━━━━━ Recorded data

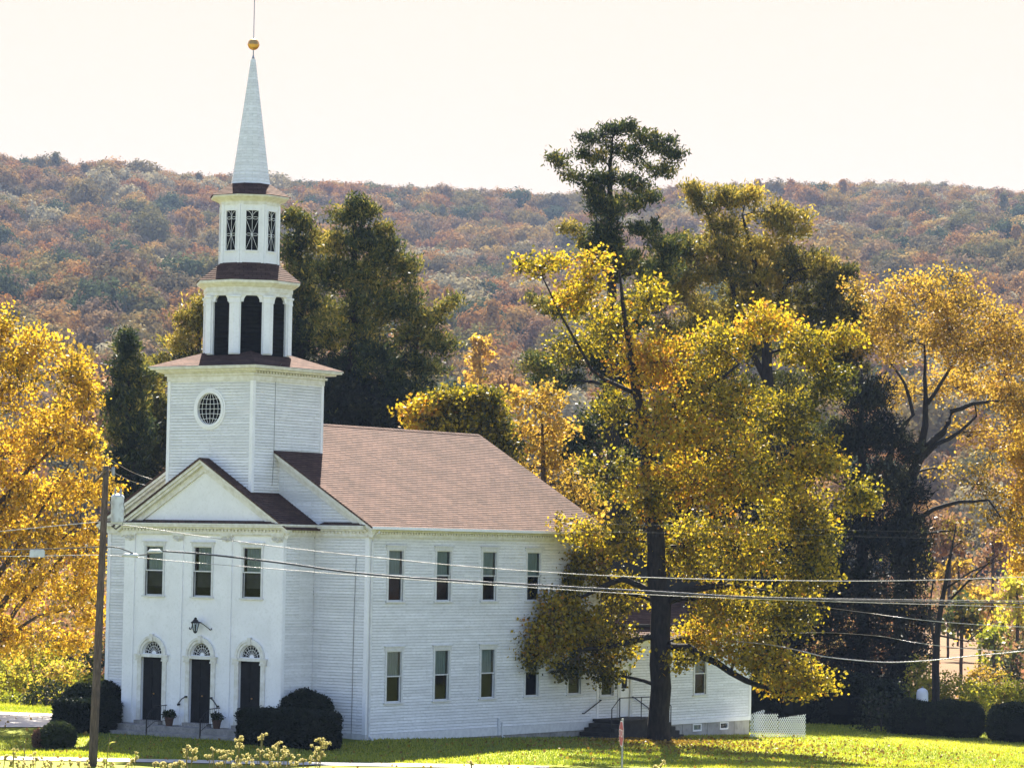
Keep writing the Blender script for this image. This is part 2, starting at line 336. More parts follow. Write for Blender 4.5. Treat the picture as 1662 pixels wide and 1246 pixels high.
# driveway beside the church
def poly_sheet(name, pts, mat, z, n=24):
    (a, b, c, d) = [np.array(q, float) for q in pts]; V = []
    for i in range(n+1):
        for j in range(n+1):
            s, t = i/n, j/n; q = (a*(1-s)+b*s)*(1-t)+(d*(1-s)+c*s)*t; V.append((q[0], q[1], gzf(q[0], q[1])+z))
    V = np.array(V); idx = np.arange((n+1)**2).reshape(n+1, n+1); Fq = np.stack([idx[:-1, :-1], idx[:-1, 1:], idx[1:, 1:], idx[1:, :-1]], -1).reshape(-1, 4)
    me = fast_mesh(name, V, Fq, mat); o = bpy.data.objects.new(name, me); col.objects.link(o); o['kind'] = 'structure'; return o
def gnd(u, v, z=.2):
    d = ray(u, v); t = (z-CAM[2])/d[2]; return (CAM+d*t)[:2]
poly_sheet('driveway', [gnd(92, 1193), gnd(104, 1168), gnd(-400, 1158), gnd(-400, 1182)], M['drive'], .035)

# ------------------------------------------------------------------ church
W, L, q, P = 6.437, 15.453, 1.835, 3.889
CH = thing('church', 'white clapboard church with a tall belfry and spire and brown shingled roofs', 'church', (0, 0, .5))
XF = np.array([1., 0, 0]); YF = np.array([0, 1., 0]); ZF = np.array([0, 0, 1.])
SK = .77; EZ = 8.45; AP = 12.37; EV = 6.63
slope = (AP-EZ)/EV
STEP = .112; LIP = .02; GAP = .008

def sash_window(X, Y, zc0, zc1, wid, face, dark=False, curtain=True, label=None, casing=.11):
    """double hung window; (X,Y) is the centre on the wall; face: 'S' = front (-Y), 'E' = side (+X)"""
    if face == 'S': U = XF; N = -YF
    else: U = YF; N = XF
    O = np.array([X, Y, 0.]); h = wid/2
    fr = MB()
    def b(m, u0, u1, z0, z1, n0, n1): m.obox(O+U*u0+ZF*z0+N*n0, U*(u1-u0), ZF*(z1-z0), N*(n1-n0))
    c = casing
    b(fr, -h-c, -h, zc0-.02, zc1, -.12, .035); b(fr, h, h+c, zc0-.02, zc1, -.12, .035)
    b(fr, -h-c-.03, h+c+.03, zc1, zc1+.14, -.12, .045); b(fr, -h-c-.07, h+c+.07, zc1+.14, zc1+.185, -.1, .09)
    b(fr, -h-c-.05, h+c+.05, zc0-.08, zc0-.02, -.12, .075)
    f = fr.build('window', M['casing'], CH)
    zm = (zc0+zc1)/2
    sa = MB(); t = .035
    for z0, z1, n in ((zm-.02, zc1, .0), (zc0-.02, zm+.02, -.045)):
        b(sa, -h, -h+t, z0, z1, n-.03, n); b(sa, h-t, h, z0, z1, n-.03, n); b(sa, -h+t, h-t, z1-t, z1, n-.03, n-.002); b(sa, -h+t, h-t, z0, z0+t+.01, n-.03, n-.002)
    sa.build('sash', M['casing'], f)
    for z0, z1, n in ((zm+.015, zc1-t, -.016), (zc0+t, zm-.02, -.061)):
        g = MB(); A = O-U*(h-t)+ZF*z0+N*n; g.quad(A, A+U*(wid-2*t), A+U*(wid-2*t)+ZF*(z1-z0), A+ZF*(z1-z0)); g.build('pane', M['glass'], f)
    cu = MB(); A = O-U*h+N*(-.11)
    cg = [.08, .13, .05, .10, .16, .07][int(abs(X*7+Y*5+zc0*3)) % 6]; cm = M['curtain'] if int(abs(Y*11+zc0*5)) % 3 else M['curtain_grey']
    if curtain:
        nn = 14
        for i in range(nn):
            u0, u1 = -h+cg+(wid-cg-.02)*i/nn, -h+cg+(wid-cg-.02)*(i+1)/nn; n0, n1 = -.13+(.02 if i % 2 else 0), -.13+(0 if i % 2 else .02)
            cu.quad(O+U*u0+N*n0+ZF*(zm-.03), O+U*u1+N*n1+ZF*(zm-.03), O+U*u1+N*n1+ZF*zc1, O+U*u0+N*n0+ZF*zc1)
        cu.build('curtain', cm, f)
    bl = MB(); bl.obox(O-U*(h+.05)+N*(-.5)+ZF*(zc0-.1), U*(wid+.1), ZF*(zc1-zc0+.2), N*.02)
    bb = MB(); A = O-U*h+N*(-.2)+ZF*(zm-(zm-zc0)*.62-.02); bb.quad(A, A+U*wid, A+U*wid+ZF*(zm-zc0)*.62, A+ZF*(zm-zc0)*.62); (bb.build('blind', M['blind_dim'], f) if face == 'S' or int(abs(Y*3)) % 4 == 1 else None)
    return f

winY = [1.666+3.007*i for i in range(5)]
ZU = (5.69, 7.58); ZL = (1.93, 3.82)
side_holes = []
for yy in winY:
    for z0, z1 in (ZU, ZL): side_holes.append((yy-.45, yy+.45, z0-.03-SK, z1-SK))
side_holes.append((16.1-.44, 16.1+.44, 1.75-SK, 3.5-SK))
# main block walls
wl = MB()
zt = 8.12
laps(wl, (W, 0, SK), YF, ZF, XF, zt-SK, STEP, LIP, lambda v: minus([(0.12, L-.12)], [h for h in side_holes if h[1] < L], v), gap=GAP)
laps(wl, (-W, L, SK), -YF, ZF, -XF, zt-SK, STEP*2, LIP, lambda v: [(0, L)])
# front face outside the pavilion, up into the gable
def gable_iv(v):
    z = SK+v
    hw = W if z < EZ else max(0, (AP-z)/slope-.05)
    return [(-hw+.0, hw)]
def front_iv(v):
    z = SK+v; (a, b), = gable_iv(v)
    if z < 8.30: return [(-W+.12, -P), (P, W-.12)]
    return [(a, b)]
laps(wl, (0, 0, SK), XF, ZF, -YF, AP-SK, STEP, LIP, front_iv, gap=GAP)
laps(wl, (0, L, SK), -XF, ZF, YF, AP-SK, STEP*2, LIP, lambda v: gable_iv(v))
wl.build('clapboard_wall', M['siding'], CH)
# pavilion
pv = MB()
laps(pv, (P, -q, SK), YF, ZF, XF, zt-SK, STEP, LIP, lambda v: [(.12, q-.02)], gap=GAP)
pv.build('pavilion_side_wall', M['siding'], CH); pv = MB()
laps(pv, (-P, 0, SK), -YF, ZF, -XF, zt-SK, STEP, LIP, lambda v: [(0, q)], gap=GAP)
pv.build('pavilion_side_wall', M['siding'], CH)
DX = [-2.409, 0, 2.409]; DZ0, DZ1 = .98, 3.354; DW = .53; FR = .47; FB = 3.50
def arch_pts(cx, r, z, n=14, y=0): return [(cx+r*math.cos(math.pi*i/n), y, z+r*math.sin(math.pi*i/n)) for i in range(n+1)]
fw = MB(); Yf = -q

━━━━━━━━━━

#### [Work to be completed]
Out of the material above, gather each line where "face" appears.

#### [Reply]
def sash_window(X, Y, zc0, zc1, wid, face, dark=False, curtain=True, label=None, casing=.11):
    """double hung window; (X,Y) is the centre on the wall; face: 'S' = front (-Y), 'E' = side (+X)"""
    if face == 'S': U = XF; N = -YF
    bb = MB(); A = O-U*h+N*(-.2)+ZF*(zm-(zm-zc0)*.62-.02); bb.quad(A, A+U*wid, A+U*wid+ZF*(zm-zc0)*.62, A+ZF*(zm-zc0)*.62); (bb.build('blind', M['blind_dim'], f) if face == 'S' or int(abs(Y*3)) % 4 == 1 else None)
# front face outside the pavilion, up into the gable